Well shiver me timbers ... track #8, "The Puzzle Song" (a #78 BB Hot-100 hit back in 1965 on Congress 238) is being used in a TV commercial for some new-fangled technological gizmo called "Meta Quest 3" ...
Since writing my review over three years ago, the long version of "The Name Game" that is on this CD has put in an appearance on "The Tube" … fast forward to 2:36 to experience two minutes of one of the best rhythmic workouts you are ever likely to hear ….
ReviewNifty collection of Shirley Ellis material from the mid 1960s, when she seemed to have the market in Novelty/Pop/R&B records pretty much sewn up. Maybe this is why she is often overlooked (Too "Novelty" for some?), but she did have three Top 10 hits on Billboard's Hot 100 for Congress Records in a period of about 18 months from late 1963 to mid 1965, all of them are on here, and she deserves to be remembered.
The first big hit was "Nitty Gritty" (#8 BB in early 1964), which was more "Dance Craze" than "Novelty", though the fake applause on the track did give it some novelty appeal .. the song was reworked, with similar success, in 1969 by Gladys Knight & The Pips.
Next came the sound-alike "(That's What) The Nitty Gritty Is" (very big were sound-alike-follow-ups back then) before her real biggie "The Name Game" (#3 BB in early 1965), where instructions for rhyming a name were given over a pounding rhythm.
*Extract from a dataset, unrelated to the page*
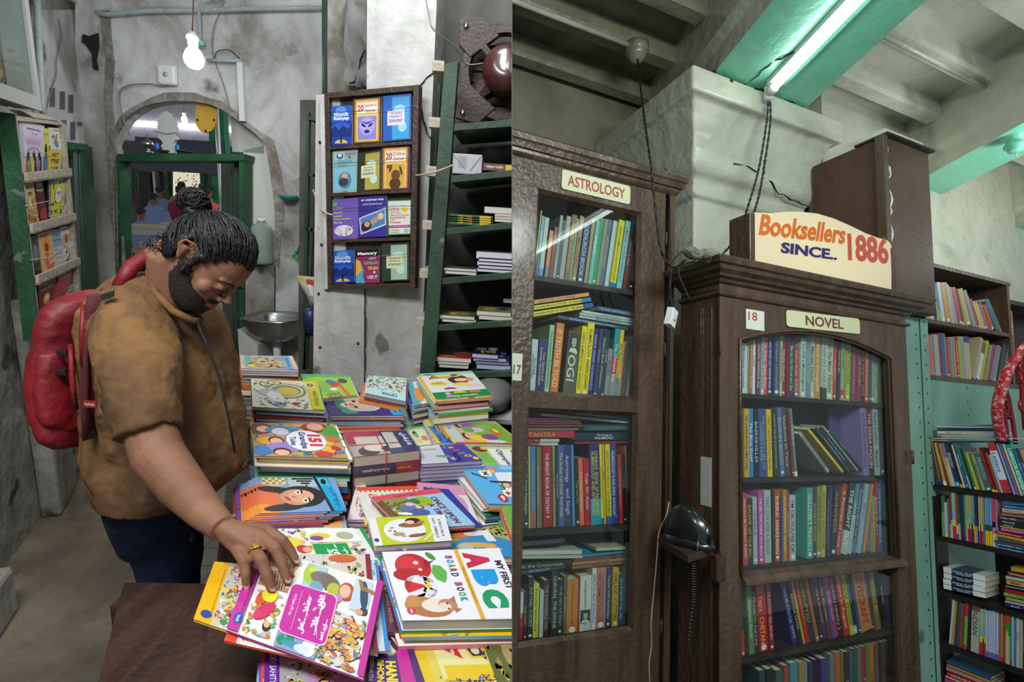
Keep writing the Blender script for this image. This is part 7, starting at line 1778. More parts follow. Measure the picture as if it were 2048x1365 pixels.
def A_nag(a):
 a.rect(0,0,1,.04,'d8a030'); a.rect(0,.04,.82,1,'d8d4c0'); a.crowd(.02,.06,.8,.5,['b8c8a0','98b080','c8b060','485840','d0d0b8'],40,2,.14,skin=False)
 for r in (.30,.26,.22): a.ell(.5,.42,r,r * .9,'788868' if r != .26 else 'c8d0b0',18)
 for x,y in ((.22,.2),(.34,.14)): a.ell(x,y,.11,.09,'585848'); a.ell(x,y,.085,.065,'d8d0a0'); a.ell(x,y,.04,.03,'a08840')
 a.ell(.52,.45,.17,.15,'d8b848'); a.ell(.24,.5,.15,.12,'b0b0c0'); a.poly([(.28,.45),(.42,.55),(.5,.85),(.3,.8),(.2,.6)],'e0e0e4'); a.ell(.56,.76,.12,.07,'e8e0d8'); a.ell(.38,.9,.1,.06,'3080b8'); a.ell(.62,.85,.06,.05,'b02828'); a.crowd(.1,.7,.8,1,['709840','506838','c0c8a0','a09080'],16,3,.12)
 a.poly([(.80,.03),(.94,.03),(1,1),(.84,1)],'c8c420'); a.rect(.80,.08,.94,.3,'d8d068'); SUN(a,.875,.2,.045); a.text('NAGOYISHALA',.915,.66,.5,.06,'383810',rot=90)
def A_ein(a):
 a.rect(0,0,.82,1,'38286c'); a.ell(.25,.5,.13,.3,'2c7c58'); a.ell(.3,.8,.12,.14,'2c8c60'); a.ell(.56,.52,.22,.32,'c8c4b8'); a.ell(.42,.3,.2,.14,'c0bcb0'); a.ell(.47,.72,.2,.12,'b8b4a8'); a.ell(.42,.54,.17,.2,'c89878'); a.ell(.5,.54,.12,.17,'d8b090'); a.ell(.33,.5,.05,.05,'d8d0c8'); a.ell(.26,.58,.07,.1,'c8c0b8'); a.ell(.40,.43,.025,.05,'302020'); a.ell(.40,.66,.025,.05,'302020'); a.ell(.34,.56,.05,.05,'b87858'); a.ell(.27,.57,.014,.07,'803830')
 for k in range(6): a.poly([(.62 + k * .03,.02),(.63 + k * .03,.02),(.8,.5 + k * .08),(.79,.5 + k * .08)],'584888')
 a.poly([(.80,0),(.9,0),(1,1),(.86,1)],'18a0d8'); a.rect(.805,.05,.9,.26,'70c0dc'); SUN(a,.855,.16,.035); a.text('ALBERT EINSTEIN',.92,.62,.55,.05,'104868',rot=90)
def A_cet(a): a.rect(0,.7,1,1,'b8d8d8'); a.crowd(0,0,1,.72,['e8a030','70a848','c85838','f0f0e8','58b0a0','282828','c8b050'],60,5,.16); a.text('CETNIK',.6,.86,.4,.12,'205878',rot=180)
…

This created the template for what was to become her biggest international hit "The Clapping Song" (#8 BB in spring 1965).
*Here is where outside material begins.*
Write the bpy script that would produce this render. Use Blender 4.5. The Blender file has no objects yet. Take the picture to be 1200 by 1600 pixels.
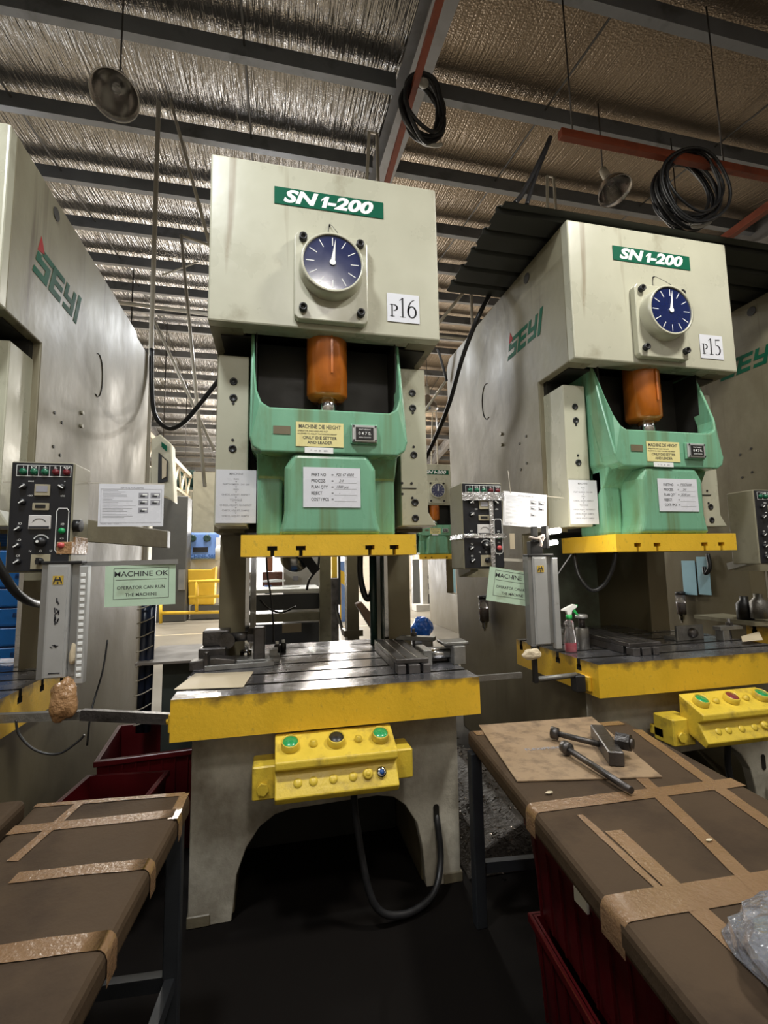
import bpy, bmesh, math, random
from mathutils import Matrix, Vector, noise
random.seed(7)
PI = math.pi
scene = bpy.context.scene
COL = scene.collection

# ------------------------------------------------------------------ camera
YAW, PITCH, ROLL, F, CH = .2235, .1045, -.0173, 739.0, 1.6
_cy, _sy, _cp, _sp = math.cos(YAW), math.sin(YAW), math.cos(PITCH), math.sin(PITCH)
FW = Vector((_sy*_cp, _cy*_cp, _sp)); RT = Vector((_cy, -_sy, 0)); UP = RT.cross(FW)
R2 = RT*math.cos(ROLL) + UP*math.sin(ROLL); U2 = -RT*math.sin(ROLL) + UP*math.cos(ROLL)
cd = bpy.data.cameras.new('camera'); cam = bpy.data.objects.new('camera', cd); COL.objects.link(cam)
m = Matrix((R2, U2, -FW)).transposed().to_4x4(); m.translation = Vector((0, 0, CH)); cam.matrix_world = m
cd.sensor_width = 36; cd.sensor_fit = 'AUTO'; cd.lens = F*36/1600; cd.clip_end = 200
scene.camera = cam

# ------------------------------------------------------------------ world, lamps, exposure
w = bpy.data.worlds.new('world'); scene.world = w; w.use_nodes = True
w.node_tree.nodes['Background'].inputs[0].default_value = (1, .97, .92, 1)
w.node_tree.nodes['Background'].inputs[1].default_value = 2.2
scene.view_settings.view_transform = 'Standard'; scene.view_settings.look = 'None'
scene.view_settings.gamma = 1; scene.view_settings.use_curve_mapping = False
scene.view_settings.exposure = 0.18
scene.cycles.use_denoising = True
scene.cycles.max_bounces = 7; scene.cycles.diffuse_bounces = 4; scene.cycles.glossy_bounces = 4
scene.cycles.sample_clamp_indirect = 6.0

def lamp(loc, power, size, col=(1, .96, .88), rot=(0, 0, 0), spread=PI, sy=None):
    l = bpy.data.lights.new('hall_light', 'AREA'); l.energy = power; l.color = col; l.spread = spread
    l.shape = 'RECTANGLE' if sy else 'DISK'; l.size = size
    if sy: l.size_y = sy
    o = bpy.data.objects.new('hall_light', l); o.location = loc; o.rotation_euler = rot; COL.objects.link(o)
    return o
# high bay lamps that are lit: two rows in the aisle behind the photographer, rows deeper in the hall, one added for the cartons
lamp((-.9, 1.0, 5.0), 92, .45, (.95, .98, 1))
lamp((2.5, .9, 5.0), 102, .45, (1, .98, .92))
lamp((-4.6, 4.7, 5.0), 170, .5, (.95, .98, 1))  # added, unseen lamp that brightens the blue cartons
lamp((.5, -1.6, 5.2), 62, .6, (1, .95, .88))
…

With "The Clapping Song" a superficially innocent lyric seems to have even more innuendo than a typical episode of "The Hoobs", with Shirley singing about the virtues of "Drinking Wine", "Kissing Soldiers", playing with "Rubber Dollies", "Clapping", "Slapping" and "Choking Monkeys" (I wonder what that might possibly mean!!??), not to mention suggesting "going to heaven in a little row boat" (Hmmmm). And at one point in the song, during a brief respite in the satanic back-beat, Shirley even suggests that the listener/participant should "come back with the clap!!" and this subversive ditty was played and sung in school playgrounds all over the world!!
Further chart success was to be had with "The Puzzle Song" before Shirley asked the world the question that had been exercising great minds for decades .. "Ever See A Diver Kiss His Wife (While The Bubbles Bounce About Above The Water?)" ... to which the answer is given at the end of the song. Unfortunately the world wasn't too interested in Divers and their bubbles (probably too exhausted after all that clapping and slapping) and that was the end of Shirley's career at Congress records.
There is some more conventional fare on here (if her curious version of "Bring It On Home To Me" can be termed "Conventional"), but for me it will always be "Name Game" and "Clapping Song" that shine out and if there is one over-riding reason why people should track down this collection it has to be that the version of "Name Game" on here has an extended instrumental work-out at the end and is a full two minutes longer than the single version on Congress CG-230. I wish I could find this extended version on "The Tube" but all they seem to have is the short version.